By Scott DiSavino
April 17 (Reuters) - U.S. energy firms this week added oil and natural gas rigs for the first time in four weeks, energy services firm Baker Hughes BKR.O said in its closely followed report on Thursday.
The oil and gas rig count, an early indicator of future output, rose by two to 585 in the week to April 17. RIG-USA-BHI, RIG-OL-USA-BHI, RIG-GS-USA-BHI
Baker Hughes released the rig count report one day early on Thursday due to the Good Friday holiday.
Despite this week's rig increase, Baker Hughes said the total count was still down 34 rigs, or 5% below this time last year.

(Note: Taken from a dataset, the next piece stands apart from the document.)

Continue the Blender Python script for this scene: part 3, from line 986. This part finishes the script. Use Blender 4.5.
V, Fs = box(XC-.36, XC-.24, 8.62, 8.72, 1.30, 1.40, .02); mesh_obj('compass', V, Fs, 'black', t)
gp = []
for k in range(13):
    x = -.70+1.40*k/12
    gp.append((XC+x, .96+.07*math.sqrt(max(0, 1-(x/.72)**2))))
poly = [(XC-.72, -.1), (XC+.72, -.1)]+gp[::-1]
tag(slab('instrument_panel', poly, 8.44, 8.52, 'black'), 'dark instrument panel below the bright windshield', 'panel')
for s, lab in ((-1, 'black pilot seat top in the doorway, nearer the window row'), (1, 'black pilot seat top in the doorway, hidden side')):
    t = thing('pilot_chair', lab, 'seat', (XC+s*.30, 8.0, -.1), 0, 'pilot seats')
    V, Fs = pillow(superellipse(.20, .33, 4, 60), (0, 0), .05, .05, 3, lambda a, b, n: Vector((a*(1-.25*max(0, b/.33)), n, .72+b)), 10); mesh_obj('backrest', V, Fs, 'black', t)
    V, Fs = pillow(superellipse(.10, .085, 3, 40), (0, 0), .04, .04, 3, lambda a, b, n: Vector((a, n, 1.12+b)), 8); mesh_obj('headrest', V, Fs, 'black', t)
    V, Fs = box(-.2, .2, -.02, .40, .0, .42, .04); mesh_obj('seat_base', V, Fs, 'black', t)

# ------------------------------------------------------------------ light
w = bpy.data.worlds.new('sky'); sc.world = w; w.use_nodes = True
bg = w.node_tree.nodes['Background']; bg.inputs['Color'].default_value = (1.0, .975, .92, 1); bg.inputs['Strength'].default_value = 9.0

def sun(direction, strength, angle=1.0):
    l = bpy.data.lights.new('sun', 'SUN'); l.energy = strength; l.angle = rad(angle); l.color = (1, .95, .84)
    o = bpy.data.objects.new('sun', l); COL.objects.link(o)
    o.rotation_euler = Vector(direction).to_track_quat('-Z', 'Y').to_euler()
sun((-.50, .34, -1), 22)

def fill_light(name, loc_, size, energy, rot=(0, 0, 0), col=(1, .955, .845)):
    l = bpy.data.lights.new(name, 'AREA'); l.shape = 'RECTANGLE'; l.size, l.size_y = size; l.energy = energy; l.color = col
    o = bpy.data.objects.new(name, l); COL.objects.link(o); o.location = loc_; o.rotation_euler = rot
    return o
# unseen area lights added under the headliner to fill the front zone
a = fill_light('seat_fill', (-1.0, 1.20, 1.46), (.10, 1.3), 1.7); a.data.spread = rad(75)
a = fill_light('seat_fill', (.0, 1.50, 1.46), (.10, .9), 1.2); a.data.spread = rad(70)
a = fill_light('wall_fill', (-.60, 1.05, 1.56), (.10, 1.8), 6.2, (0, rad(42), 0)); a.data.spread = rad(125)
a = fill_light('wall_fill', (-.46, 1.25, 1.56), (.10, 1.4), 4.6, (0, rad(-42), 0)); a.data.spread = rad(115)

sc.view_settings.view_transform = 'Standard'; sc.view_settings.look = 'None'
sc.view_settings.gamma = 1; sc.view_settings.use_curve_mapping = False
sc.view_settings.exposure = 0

Baker Hughes said oil rigs rose by one to 481 this week, while gas rigs gained one to 98.
The oil and gas rig count declined by about 5% in 2024 and 20% in 2023 as lower U.S. oil CLc1 and gas NGc1 prices over the past couple of years prompted energy firms to focus more on boosting shareholder returns and paying down debt rather than increasing output.
Even though analysts forecast U.S. spot crude prices would decline for a third year in a row in 2025, the U.S. Energy Information Administration $(EIA)$ projected crude output would rise from a record 13.2 million barrels per day (bpd) in 2024 to around 13.5 million bpd in 2025.
That increase in U.S. crude output, however, was lower than EIA's outlook in March due to lower oil price forecasts as U.S. President Donald Trump's tariffs increase the chances of weaker global economic growth and oil demand.
The EIA's annual forecast this week also showed that the nearly two-decades-old shale boom that turned the U.S. into the world's largest oil producer is drawing closer to its end, challenging Trump's vision of unleashing higher domestic oil supply.
U.S. oil output will peak at 14 million bpd in 2027 and maintain that level through the end of the decade, before rapidly declining, the EIA said. Shale production will peak at 10 million bpd in 2027, up from about 9.7 million bpd this year, and then fall to 9.3 million bpd by 2050.